Kal El wrote: ↑Thu Apr 06, 2023 7:53 am
Hi there. I am currently reading "Philosopher's toolkit" . So, please help me to understand what an argument is.
"An ‘argument’ is an inference from one or more starting points (truth claims called a ‘premise’ or ‘premises’) to an end point (a truth claim called a ‘conclusion’). All arguments require an inferential movement of this sort. For this reason, arguments are called discursive"
This is what the book says
Explain me each line in simple terms please. I am not an native english speaker
I thought argument and inference were different things
I don't think the problem is with the meanings of the words so much as with what they actually signify. People underestimate the importance of the inferential step and that leads to a large number of very poor arguments.
The whole point of a philosophical argument revolves around providing piece of information A, and piece of information B and then asserting that from A and B you can reliably infer a third piece of information C. People are routinely taken in by things which have the cosmetic appearance of doing this, but which don't actually involve an inference to new information, and thus are not actually arguments at all.

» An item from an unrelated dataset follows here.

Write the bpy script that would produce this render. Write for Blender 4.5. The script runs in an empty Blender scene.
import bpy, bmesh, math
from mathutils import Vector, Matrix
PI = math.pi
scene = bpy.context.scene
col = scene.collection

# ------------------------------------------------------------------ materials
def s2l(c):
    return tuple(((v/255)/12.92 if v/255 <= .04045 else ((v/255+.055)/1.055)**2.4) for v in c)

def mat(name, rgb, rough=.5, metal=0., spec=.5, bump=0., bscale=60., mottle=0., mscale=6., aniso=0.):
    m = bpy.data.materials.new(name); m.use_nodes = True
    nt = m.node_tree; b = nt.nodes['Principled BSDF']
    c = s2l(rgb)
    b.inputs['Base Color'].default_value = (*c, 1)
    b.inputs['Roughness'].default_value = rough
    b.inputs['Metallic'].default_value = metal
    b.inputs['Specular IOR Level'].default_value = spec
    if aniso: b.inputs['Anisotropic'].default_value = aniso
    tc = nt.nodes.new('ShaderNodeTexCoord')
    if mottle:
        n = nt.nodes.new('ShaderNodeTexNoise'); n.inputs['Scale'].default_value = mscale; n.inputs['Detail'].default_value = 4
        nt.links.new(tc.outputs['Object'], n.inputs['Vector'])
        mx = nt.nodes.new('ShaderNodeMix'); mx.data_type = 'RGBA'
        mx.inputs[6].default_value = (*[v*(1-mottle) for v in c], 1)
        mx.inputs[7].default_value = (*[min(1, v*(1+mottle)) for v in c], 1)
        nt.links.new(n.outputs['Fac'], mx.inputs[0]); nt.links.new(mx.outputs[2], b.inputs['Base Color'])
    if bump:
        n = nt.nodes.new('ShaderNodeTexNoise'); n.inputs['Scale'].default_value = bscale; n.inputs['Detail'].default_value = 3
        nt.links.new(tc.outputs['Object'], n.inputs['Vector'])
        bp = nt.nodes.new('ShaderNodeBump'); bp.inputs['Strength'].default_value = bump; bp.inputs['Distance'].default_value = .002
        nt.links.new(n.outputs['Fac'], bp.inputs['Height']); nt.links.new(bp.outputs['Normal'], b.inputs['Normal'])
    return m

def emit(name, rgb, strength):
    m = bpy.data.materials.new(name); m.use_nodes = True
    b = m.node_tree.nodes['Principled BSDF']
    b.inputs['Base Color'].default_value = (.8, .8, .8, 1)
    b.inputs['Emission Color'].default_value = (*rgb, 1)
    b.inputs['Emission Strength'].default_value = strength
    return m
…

An example of that would be the following false syllogism:
A. All batchelors are men.
B. All batchelors are unmarried.
C:. Therefore all bachelors are unmarried men.
We already know by definition that the intersection between the sets of unmarried individuals and individuals who are men is the set of batchelors, so no inference to this tautological knowledge can be valid.
Look around and you will find that the tautological false argument with no inferential step is used often, sometimes they even manage it for untrue arguments. So a regularly seen example is:
A. All murders are killings.
B. All murders are wrongful.
C:. Therefore all murders are wrongful killings (Yay I just proved murder is wrong).
Same as above, the intersection between wrongful and killings is definitive for the set of "murder", and therefore the wrongfulness of murder precedes the existence of any murders.
Sometimes it's unclear whether there is an attempt is to establish an argument at all, or else to reinforce the tautological status of a disputable claim. For examples of that, the wretched Gender sub on this site offers lots of horrifying nonsense along the lines of....
A. All boys are born with <something about chromosomes, something about gametes, or something about dicks and balls>
B. Genders and sexes are the same.
C:. Therefore sex change is impossible/meaningless/blah.
When arguments take this broad form, they wouldn't work as arguments if the premise that gender == sex is true, but the restating of the premise is usually the point rather than the inference to the conclusion.
So, as I hope this makes clear, to qualify as an argument at all, the the arrangement must perform the work of an argument, which is to take the initial pieces of information and provide some explanation for how those validate the inferential move to some new pice of information. It is very common to adopt the cosmetic form of such argument without doing the actual work and for people to not really notice the difference.